CAPITAL GAINS TAX AVOIDS THE FIRING SQUAD…FOR NOW

30th March 2021

In our previous article back in January we talked about the changes to Capital Gains Tax (CGT) that various commentators felt were coming as part of Chancellor Rishi Sunak’s March Budget.

Fears over potential reduction in reliefs and increases in the CGT rates prompted many clients and their advisers to accelerate plans for a business sale or exit, followed by a solvent Members’ Voluntary Liquidation (MVL) in order to maximise the tax benefits.

Our MVL team was busier than ever in the run-up to Budget day, working with many accountants, to ensure that their clients were able to get companies into MVL and, most crucially, complete distributions of cash and other assets ahead of a potential tax watershed on 3rd March.

In the three months from 1st December 2020 to 2nd March 2021 we took on over 200 MVL cases.  By comparison, this was more than double the number we saw in the same three month period in 2019/20 – even though that period was also busy due to fears over a potential withdrawal of Business Asset Disposal Relief (formerly Entrepreneurs’ Relief). 

The majority of these 2021 cases completed their distributions ahead of the Budget – paying out in excess of £100 million in cash, as well as significant sums in respect of non-cash assets.  Our MVL and cashiering teams were rather busy during Budget week and deserve great credit!

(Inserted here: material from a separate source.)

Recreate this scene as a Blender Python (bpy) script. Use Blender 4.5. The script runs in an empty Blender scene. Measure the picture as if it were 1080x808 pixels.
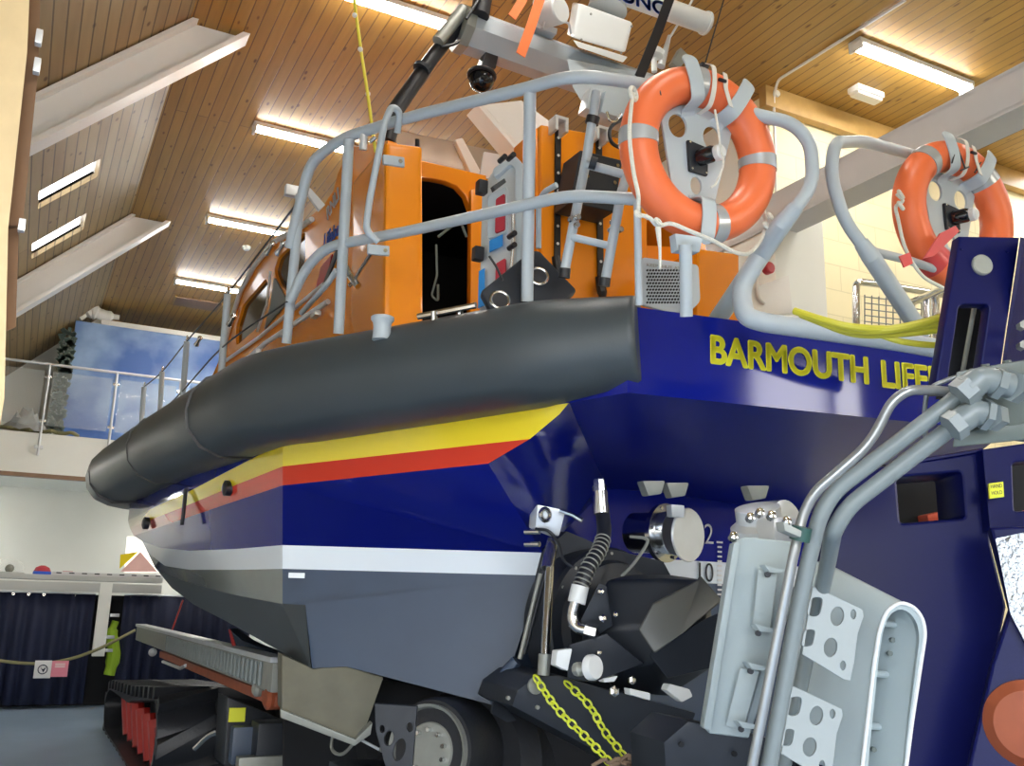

As it happened, the Budget actually turned out to be rather a damp squib in terms of CGT, which was effectively left alone.  However, what it means is that having paused to get our breath back, the MVL team are once again open for business and are still dealing with lots of MVLs.

We work with many business owners who want to close a company via a solvent liquidation because, under tax legislation, distributions of cash and other assets made by a Liquidator in an MVL are generally treated as capital rather than income and therefore benefit from lower tax rates. 

While commentators predict that CGT may still be in Rishi Sunak’s sights for the not-too-distant future, MVLs remain a tax efficient way of extracting value.

Who could benefit from an MVL?

In the SME arena, we tend to work with accountants and their business owner clients who are retiring or have sold the business through the limited company.  It’s also an effective way to wind up businesses set up for a specific project that has been completed, when the profits and accumulated reserves must be extracted from the company by its shareholders.

MVLs also continue to be a popular route for those accountants whose freelance contractor clients need to wind up their personal service companies ahead of IR35 being rolled out to the private sector this April.

Adding value and expertise

Whilst many MVLs can be quite straightforward, there can be a number of complicating factors.  This is why it is important to take specialist advice before beginning the process.  Our specialist MVL team works in partnership with accountants to ensure that the best possible solution is secured for their clients.

If any of your clients are considering retirement, sale, or exit and want to use a solvent liquidation as a tax-efficient way of extracting that value then this remains a window of opportunity – but for how long… nobody knows.